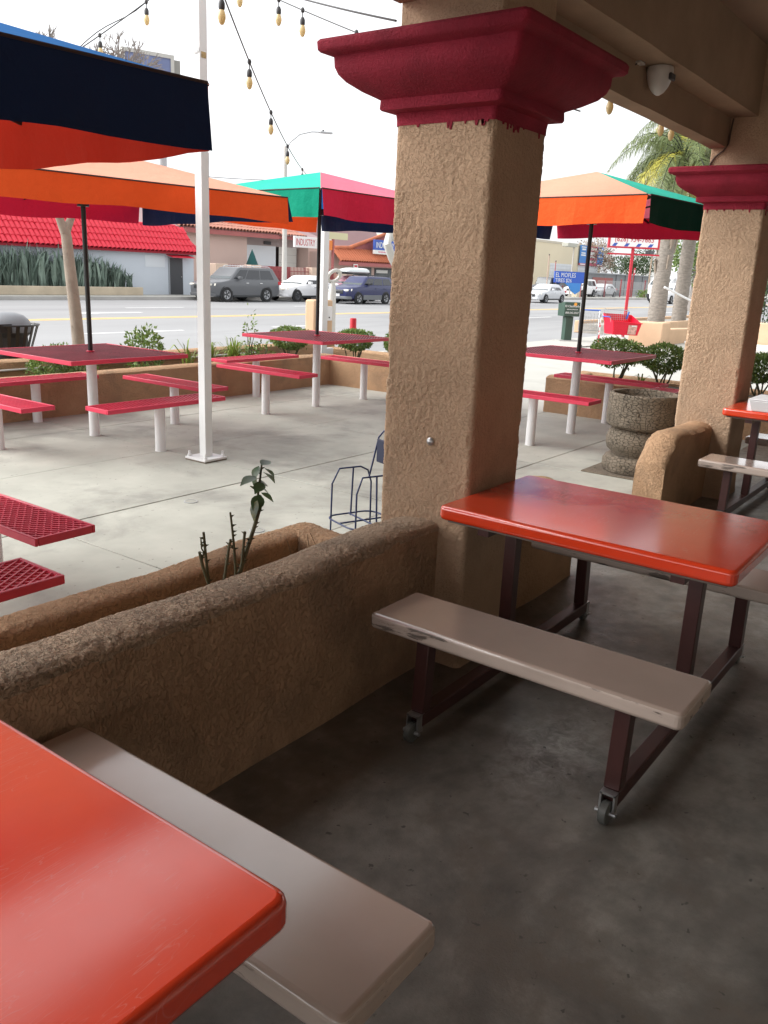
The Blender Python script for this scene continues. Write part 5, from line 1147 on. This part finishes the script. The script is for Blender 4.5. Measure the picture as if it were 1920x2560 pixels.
for x0,x1,z0,z1 in ((.25,1.6,2.05,2.17),(.45,1.5,1.75,1.95),(.3,1.5,1.35,1.5),(.25,1.6,1.10,1.26),(2.2,4.8,1.85,2.12),(2.5,4.4,1.25,1.65),(2.2,4.7,.95,1.15),(2.1,4.8,.36,.62),(5.4,6.7,1.95,2.1),(5.5,6.6,1.35,1.5),(5.4,6.7,1.08,1.24),(.2,1.7,.06,.18),(5.2,6.8,.06,.18)): MB().box(x0,x1,-.062,-.056,z0,z1).obj('print_line',PAPERW,sgn)
bn=thing('blue_banner','blue EL MOFLES banner sign standing in the garage yard','sign',loc=(78.3,37.6,.75),rz=math.radians(-14)); MB().box(0,4.6,-.04,.04,.45,1.52).obj('panel',flat((.03,.11,.52),'banner_blue',.6),bn); MB().prism([(1.6,.448),(4.2,.448),(4.1,-.3),(3.4,-.62),(2.7,-.3),(2.3,.1)],'y',-.035,.035).obj('lower_panel',flat((.05,.25,.65),'banner_light_blue',.6),bn)
text('lettering','EL MOFLES',PAPERW,bn,(.12,-.046,.98),.60,sx=1.08); text('lettering','TIRES $26',PAPERW,bn,(.12,-.046,.50),.52,sx=1.15)
for x in (.3,4.3): MB().bar((x,.05,-.95),(x,.05,1.5),.08).obj('post',FASC,bn)
lp=thing('yard_lamp','yard lamp post with shoebox head in front of the cream garage','street lamp',loc=(83.0,38.0,-.2)); MB().bar((0,0,0),(0,0,5.15),.11,.11).obj('pole',flat((.46,.43,.38),'lamp_tan',.7),lp); MB().box(-2.1,.1,-.35,.35,4.85,5.22).obj('lamp_head',flat((.42,.42,.36),'lamp_olive',.6),lp,bevel=.05)
for x,y,h,lab in ((76.8,37.6,3.9,'thin tan pipe pole near the near column edge'),(79.6,38.2,3.4,'thin red pipe pole behind the blue banner')):
    t=thing('pipe_pole',lab,'pole',loc=(x,y,-.2)); MB().tube([(0,0,0),(0,0,h)],.05,8).obj('pipe',flat((.42,.30,.24),'pipe_tan',.7) if h>3.5 else FASC,t); MB().ball((0,0,h),.07).obj('cap',DARKM,t)
tp=thing('tan_gate_post','short tan gate post with a camera beside the white sport utility car','post',loc=(83.3,37.4,-.2)); MB().box(-.45,.5,-.3,.3,0,1.62).obj('post_body',CREAM,tp,bevel=.03); MB().box(-.75,-.46,-.2,.1,1.0,1.2).obj('camera',GREYM,tp,bevel=.03)
yf=thing('wire_fence','tall grey wire yard fence with red posts behind the clipped shrubs','fence',loc=(0,37.2,-.2)); f=MB()
for k in range(110): f.bar((88+k*.24,0,.05),(88+k*.24,0,1.75),.022)
for z in (.1,.9,1.75): f.bar((88,0,z),(114.4,0,z),.03)
tag(f.obj('wire_mesh',GREYM,yf),kind='stuff')
for x in (90,94.5,97.5,102,107,112): MB().bar((x,0,0),(x,0,2.0),.12,.12).obj('post',IRON if x<103 else DARKM,yf)
cw=thing('yard_shed','long low grey metal shed behind the wire fence','shed',loc=(94.5,41.5,-.2)); MB().box(0,21,0,3,0,2.5).obj('wall',flat((.20,.21,.225),'shed_grey',.7,var=.12,vscale=.5),cw); MB().box(-.2,21.2,-.2,3.2,2.5,2.62).obj('roof',flat((.27,.29,.31),'shed_roof',.6),cw); MB().box(2,8,-.06,-.01,.3,2.1).obj('red_panel',flat((.32,.12,.11),'shed_red',.8),cw)
for x in (9,12,15,18): MB().box(x,x+.06,-.06,-.01,0,2.5).obj('panel_seam',DARKM,cw)
rsn=thing('small_red_sign','small red sign on a red post inside the yard','sign',loc=(97.2,36.9,-.2)); MB().bar((0,0,0),(0,0,3.0),.10,.10).obj('post',IRON,rsn); MB().box(-.28,.28,-.06,-.05,2.5,3.3).obj('plate',REDS,rsn); MB().box(-.16,.16,-.07,-.061,2.75,3.05).obj('symbol',PAPERW,rsn)
fl=thing('flood_light_pole','tall pole with black floodlight head behind the red pole sign','street lamp',loc=(104,37.5,-.2)); MB().tube([(0,0,0),(0,0,5.2)],.09,8).obj('pole',flat((.40,.30,.22),'wood_brown',.8),fl); MB().box(-1.6,-.2,-.3,.3,4.9,5.4).obj('lamp_head',DARKM,fl,bevel=.05)
for x,lab in ((100.6,'low green bush left of the pair by the yard fence'),(108.2,'low green bush right of the pair by the yard fence')): 
    t=thing('yard_bush',lab,'bush','bushes by the yard fence',(x,36.6,-.15)); c=MB(); cloud(c,(0,0,.25),(1.7,.6,.55),420,.24,shell=.3,flat_bottom=0); c.obj('foliage',LEAF,t,recalc=False); MB().tube([(0,0,-.05),(.1,0,.4)],.04,6).obj('stem',STEM,t)
def leafy(label,x,y,h,r,m_,n,L,dry=False):
    t=thing('leafy_tree',label,'tree','trees behind the yard',(x,y,-.2)); tr=MB().tube([(0,0,0),(.1,0,h*.5),(.2,.1,h*.75)],[.28,.2,.1],8)
    for _ in range(6):
        an=rnd(0,6.28); tr.tube([(.1,0,h*.45),(r*.5*math.cos(an),r*.5*math.sin(an),h*.7)],[.1,.04],5)
    tr.obj('trunk',TWIG,t); c=MB()
    for _ in range(9):
        u=rdir(); cloud(c,(u.x*r*.55,u.y*r*.55,h*.68+u.z*h*.2),(r*.55,r*.55,h*.2),n//9,L,shell=.3,tl=(.4,1.3))
    c.obj('crown',m_,t,recalc=False)
DRYL=mat('dry_foliage',(.27,.195,.15),.8,tint=True)
leafy('brown dry tree behind the grey shed',104,45.5,6.2,2.8,DRYL,2400,.22)
leafy('second brown dry tree beside the cream garage',108.5,46.2,6.6,2.4,DRYL,2000,.22)
leafy('green tree above the grey shed, left of the stubbly palm',116,44.5,5.2,3.4,LEAFD,2200,.3)
leafy('taller green tree just left of the stubbly palm trunk',124,44.5,7.4,3.4,LEAFD,2200,.3)
leafy('dark green tree against the further column edge',60,18.5,5.2,2.2,LEAF,2600,.22)
leafy('distant green tree behind the white box truck',128,40,4.5,3.4,LEAFD,1500,.3)
pb=thing('white_depot','plain white depot building far behind the palm trunks','building',loc=(120,33,-.2)); MB().box(0,18,0,14,0,5.2).obj('wall',flat((.75,.75,.74),'depot_white',.8),pb); MB().box(-.2,18.2,-.2,14.2,5.2,5.45).obj('roof',flat((.5,.5,.5),'depot_roof',.8),pb); MB().box(2,5,-.05,-.01,4.0,4.8).obj('sign_panel',flat((.40,.16,.12),'depot_sign',.7),pb); MB().box(6,10,-.05,-.01,0,3.2).obj('door',ROLL,pb)
# distant rows of roofs and trees close the street ends
dt=MB()
for k in range(46): 
    an=rnd(-.05,1.75); R0=rnd(210,300); cloud(dt,(R0*math.cos(an),R0*math.sin(an),rnd(1,3)),(rnd(6,11),rnd(6,11),rnd(3,5)),160,1.5,shell=.3)
tag(dt.obj('far_trees',LEAFD,None,recalc=False),'hazy line of far green trees along the horizon','trees',kind='stuff')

────────

• WHAT TO DO
Repeat the data exactly, without the pictures.

• WRITTEN REPLY
The Blender Python script for this scene continues. Write part 5, from line 1147 on. This part finishes the script. The script is for Blender 4.5. Measure the picture as if it were 1920x2560 pixels.
for x0,x1,z0,z1 in ((.25,1.6,2.05,2.17),(.45,1.5,1.75,1.95),(.3,1.5,1.35,1.5),(.25,1.6,1.10,1.26),(2.2,4.8,1.85,2.12),(2.5,4.4,1.25,1.65),(2.2,4.7,.95,1.15),(2.1,4.8,.36,.62),(5.4,6.7,1.95,2.1),(5.5,6.6,1.35,1.5),(5.4,6.7,1.08,1.24),(.2,1.7,.06,.18),(5.2,6.8,.06,.18)): MB().box(x0,x1,-.062,-.056,z0,z1).obj('print_line',PAPERW,sgn)
bn=thing('blue_banner','blue EL MOFLES banner sign standing in the garage yard','sign',loc=(78.3,37.6,.75),rz=math.radians(-14)); MB().box(0,4.6,-.04,.04,.45,1.52).obj('panel',flat((.03,.11,.52),'banner_blue',.6),bn); MB().prism([(1.6,.448),(4.2,.448),(4.1,-.3),(3.4,-.62),(2.7,-.3),(2.3,.1)],'y',-.035,.035).obj('lower_panel',flat((.05,.25,.65),'banner_light_blue',.6),bn)
text('lettering','EL MOFLES',PAPERW,bn,(.12,-.046,.98),.60,sx=1.08); text('lettering','TIRES $26',PAPERW,bn,(.12,-.046,.50),.52,sx=1.15)
for x in (.3,4.3): MB().bar((x,.05,-.95),(x,.05,1.5),.08).obj('post',FASC,bn)
lp=thing('yard_lamp','yard lamp post with shoebox head in front of the cream garage','street lamp',loc=(83.0,38.0,-.2)); MB().bar((0,0,0),(0,0,5.15),.11,.11).obj('pole',flat((.46,.43,.38),'lamp_tan',.7),lp); MB().box(-2.1,.1,-.35,.35,4.85,5.22).obj('lamp_head',flat((.42,.42,.36),'lamp_olive',.6),lp,bevel=.05)
for x,y,h,lab in ((76.8,37.6,3.9,'thin tan pipe pole near the near column edge'),(79.6,38.2,3.4,'thin red pipe pole behind the blue banner')):
    t=thing('pipe_pole',lab,'pole',loc=(x,y,-.2)); MB().tube([(0,0,0),(0,0,h)],.05,8).obj('pipe',flat((.42,.30,.24),'pipe_tan',.7) if h>3.5 else FASC,t); MB().ball((0,0,h),.07).obj('cap',DARKM,t)
tp=thing('tan_gate_post','short tan gate post with a camera beside the white sport utility car','post',loc=(83.3,37.4,-.2)); MB().box(-.45,.5,-.3,.3,0,1.62).obj('post_body',CREAM,tp,bevel=.03); MB().box(-.75,-.46,-.2,.1,1.0,1.2).obj('camera',GREYM,tp,bevel=.03)
yf=thing('wire_fence','tall grey wire yard fence with red posts behind the clipped shrubs','fence',loc=(0,37.2,-.2)); f=MB()
for k in range(110): f.bar((88+k*.24,0,.05),(88+k*.24,0,1.75),.022)
for z in (.1,.9,1.75): f.bar((88,0,z),(114.4,0,z),.03)
tag(f.obj('wire_mesh',GREYM,yf),kind='stuff')
for x in (90,94.5,97.5,102,107,112): MB().bar((x,0,0),(x,0,2.0),.12,.12).obj('post',IRON if x<103 else DARKM,yf)
cw=thing('yard_shed','long low grey metal shed behind the wire fence','shed',loc=(94.5,41.5,-.2)); MB().box(0,21,0,3,0,2.5).obj('wall',flat((.20,.21,.225),'shed_grey',.7,var=.12,vscale=.5),cw); MB().box(-.2,21.2,-.2,3.2,2.5,2.62).obj('roof',flat((.27,.29,.31),'shed_roof',.6),cw); MB().box(2,8,-.06,-.01,.3,2.1).obj('red_panel',flat((.32,.12,.11),'shed_red',.8),cw)
for x in (9,12,15,18): MB().box(x,x+.06,-.06,-.01,0,2.5).obj('panel_seam',DARKM,cw)
rsn=thing('small_red_sign','small red sign on a red post inside the yard','sign',loc=(97.2,36.9,-.2)); MB().bar((0,0,0),(0,0,3.0),.10,.10).obj('post',IRON,rsn); MB().box(-.28,.28,-.06,-.05,2.5,3.3).obj('plate',REDS,rsn); MB().box(-.16,.16,-.07,-.061,2.75,3.05).obj('symbol',PAPERW,rsn)
fl=thing('flood_light_pole','tall pole with black floodlight head behind the red pole sign','street lamp',loc=(104,37.5,-.2)); MB().tube([(0,0,0),(0,0,5.2)],.09,8).obj('pole',flat((.40,.30,.22),'wood_brown',.8),fl); MB().box(-1.6,-.2,-.3,.3,4.9,5.4).obj('lamp_head',DARKM,fl,bevel=.05)
for x,lab in ((100.6,'low green bush left of the pair by the yard fence'),(108.2,'low green bush right of the pair by the yard fence')): 
    t=thing('yard_bush',lab,'bush','bushes by the yard fence',(x,36.6,-.15)); c=MB(); cloud(c,(0,0,.25),(1.7,.6,.55),420,.24,shell=.3,flat_bottom=0); c.obj('foliage',LEAF,t,recalc=False); MB().tube([(0,0,-.05),(.1,0,.4)],.04,6).obj('stem',STEM,t)
def leafy(label,x,y,h,r,m_,n,L,dry=False):
    t=thing('leafy_tree',label,'tree','trees behind the yard',(x,y,-.2)); tr=MB().tube([(0,0,0),(.1,0,h*.5),(.2,.1,h*.75)],[.28,.2,.1],8)
    for _ in range(6):
        an=rnd(0,6.28); tr.tube([(.1,0,h*.45),(r*.5*math.cos(an),r*.5*math.sin(an),h*.7)],[.1,.04],5)
    tr.obj('trunk',TWIG,t); c=MB()
    for _ in range(9):
        u=rdir(); cloud(c,(u.x*r*.55,u.y*r*.55,h*.68+u.z*h*.2),(r*.55,r*.55,h*.2),n//9,L,shell=.3,tl=(.4,1.3))
    c.obj('crown',m_,t,recalc=False)
DRYL=mat('dry_foliage',(.27,.195,.15),.8,tint=True)
leafy('brown dry tree behind the grey shed',104,45.5,6.2,2.8,DRYL,2400,.22)
leafy('second brown dry tree beside the cream garage',108.5,46.2,6.6,2.4,DRYL,2000,.22)
leafy('green tree above the grey shed, left of the stubbly palm',116,44.5,5.2,3.4,LEAFD,2200,.3)
leafy('taller green tree just left of the stubbly palm trunk',124,44.5,7.4,3.4,LEAFD,2200,.3)
leafy('dark green tree against the further column edge',60,18.5,5.2,2.2,LEAF,2600,.22)
leafy('distant green tree behind the white box truck',128,40,4.5,3.4,LEAFD,1500,.3)
pb=thing('white_depot','plain white depot building far behind the palm trunks','building',loc=(120,33,-.2)); MB().box(0,18,0,14,0,5.2).obj('wall',flat((.75,.75,.74),'depot_white',.8),pb); MB().box(-.2,18.2,-.2,14.2,5.2,5.45).obj('roof',flat((.5,.5,.5),'depot_roof',.8),pb); MB().box(2,5,-.05,-.01,4.0,4.8).obj('sign_panel',flat((.40,.16,.12),'depot_sign',.7),pb); MB().box(6,10,-.05,-.01,0,3.2).obj('door',ROLL,pb)
# distant rows of roofs and trees close the street ends
dt=MB()
for k in range(46): 
    an=rnd(-.05,1.75); R0=rnd(210,300); cloud(dt,(R0*math.cos(an),R0*math.sin(an),rnd(1,3)),(rnd(6,11),rnd(6,11),rnd(3,5)),160,1.5,shell=.3)
tag(dt.obj('far_trees',LEAFD,None,recalc=False),'hazy line of far green trees along the horizon','trees',kind='stuff')